The New York Times notes this morning that the reason for this sea change is the fact that government and consumers have been on different pages. As the United States concentrated on farm exports, the NYT reports, “American consumers have been buying more imported goods. This year the rise in imports was especially marked for processed foods, essential oils used in food and beverage processing, snack foods, red meat, wine, beer and fresh vegetables.”

Canada is the biggest market for US food exports, buying $9.7 billion. The NYT writes that the next four projected big buyers are Mexico, at $8 billion; Japan, at $7.7 billion; the European Union, at $6.5 billion; and China, at $4.6 billion.
KC's View:
We can remember as a kid learning that America was the “breadbasket of the world,” and that one of the things that made us special was the fact that we could feed not only our own people, but also millions of people around the world less fortunate.

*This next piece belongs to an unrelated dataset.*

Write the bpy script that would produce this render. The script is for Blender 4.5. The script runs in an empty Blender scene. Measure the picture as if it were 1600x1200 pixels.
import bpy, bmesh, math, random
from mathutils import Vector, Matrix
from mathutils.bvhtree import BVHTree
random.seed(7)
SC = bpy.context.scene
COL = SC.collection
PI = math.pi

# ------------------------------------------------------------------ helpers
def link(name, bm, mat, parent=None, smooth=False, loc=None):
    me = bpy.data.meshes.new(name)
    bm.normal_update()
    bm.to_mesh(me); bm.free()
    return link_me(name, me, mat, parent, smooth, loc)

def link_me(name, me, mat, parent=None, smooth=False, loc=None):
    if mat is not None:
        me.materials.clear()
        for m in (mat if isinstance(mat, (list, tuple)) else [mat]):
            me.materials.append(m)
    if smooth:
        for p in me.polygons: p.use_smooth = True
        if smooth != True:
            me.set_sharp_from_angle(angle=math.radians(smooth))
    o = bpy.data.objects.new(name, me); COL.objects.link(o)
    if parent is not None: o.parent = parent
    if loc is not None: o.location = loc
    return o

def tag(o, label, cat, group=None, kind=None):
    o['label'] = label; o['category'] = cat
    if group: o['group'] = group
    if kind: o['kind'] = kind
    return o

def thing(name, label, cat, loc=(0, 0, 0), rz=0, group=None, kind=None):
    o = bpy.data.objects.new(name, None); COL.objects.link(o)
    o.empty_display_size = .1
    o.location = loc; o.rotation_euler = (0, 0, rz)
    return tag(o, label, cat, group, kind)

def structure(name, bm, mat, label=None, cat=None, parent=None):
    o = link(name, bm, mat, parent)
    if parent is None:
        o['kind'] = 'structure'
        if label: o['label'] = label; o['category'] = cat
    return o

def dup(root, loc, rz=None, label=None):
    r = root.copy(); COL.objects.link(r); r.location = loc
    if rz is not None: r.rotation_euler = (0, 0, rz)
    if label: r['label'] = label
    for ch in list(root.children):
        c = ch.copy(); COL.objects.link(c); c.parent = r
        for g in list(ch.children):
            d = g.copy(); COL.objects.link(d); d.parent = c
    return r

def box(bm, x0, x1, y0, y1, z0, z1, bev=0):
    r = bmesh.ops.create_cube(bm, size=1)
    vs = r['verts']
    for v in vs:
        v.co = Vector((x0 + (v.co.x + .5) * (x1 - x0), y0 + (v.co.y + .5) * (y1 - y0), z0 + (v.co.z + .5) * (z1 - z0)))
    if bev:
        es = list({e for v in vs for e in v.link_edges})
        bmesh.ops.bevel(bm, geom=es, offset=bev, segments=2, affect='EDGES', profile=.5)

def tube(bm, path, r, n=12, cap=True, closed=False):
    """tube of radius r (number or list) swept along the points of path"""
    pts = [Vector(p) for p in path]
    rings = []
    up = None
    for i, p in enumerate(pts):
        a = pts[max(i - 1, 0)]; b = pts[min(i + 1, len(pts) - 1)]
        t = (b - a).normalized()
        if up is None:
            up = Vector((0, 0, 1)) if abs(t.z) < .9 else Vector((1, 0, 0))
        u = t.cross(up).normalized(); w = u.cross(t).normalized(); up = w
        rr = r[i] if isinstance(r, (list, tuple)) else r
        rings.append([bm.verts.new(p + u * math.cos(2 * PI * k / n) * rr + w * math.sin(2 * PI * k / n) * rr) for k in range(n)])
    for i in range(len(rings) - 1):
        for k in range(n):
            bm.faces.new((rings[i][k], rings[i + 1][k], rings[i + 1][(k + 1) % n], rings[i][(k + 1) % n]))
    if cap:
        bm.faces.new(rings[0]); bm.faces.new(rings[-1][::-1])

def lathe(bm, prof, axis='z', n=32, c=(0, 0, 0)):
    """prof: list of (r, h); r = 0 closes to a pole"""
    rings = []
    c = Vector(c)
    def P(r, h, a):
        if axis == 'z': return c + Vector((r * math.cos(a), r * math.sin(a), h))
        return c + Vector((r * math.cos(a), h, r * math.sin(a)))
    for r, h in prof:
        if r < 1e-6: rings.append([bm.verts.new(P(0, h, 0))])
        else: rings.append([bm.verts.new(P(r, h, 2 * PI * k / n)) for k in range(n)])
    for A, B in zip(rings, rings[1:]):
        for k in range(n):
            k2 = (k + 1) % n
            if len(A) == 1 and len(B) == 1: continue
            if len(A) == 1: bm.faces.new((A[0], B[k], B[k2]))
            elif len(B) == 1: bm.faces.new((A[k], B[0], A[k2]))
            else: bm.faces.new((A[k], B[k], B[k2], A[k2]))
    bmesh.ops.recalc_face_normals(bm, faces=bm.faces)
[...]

Now, we understand that the world has changed. And we’re far from being expert in the area of import-export policy. But we hope that somehow we haven’t squandered one of our greatest advantages as a nation – the ability to fill people’s bellies, and to teach them to feed themselves.

As a people, we spend an awful lot of time worrying about the obesity issue, but spend precious little time thinking and talking about worldwide famine, which still affects tens of millions of people.

We’ve met a lot of great people in the years we’ve been writing about this business, but among the best folks we’ve encountered are those who, in the latter parts of their careers, decide to devote their energies to helping less fortunate people around the world to figure out how to feed themselves.

We read this story, and we wonder if somehow an opportunity has been missed.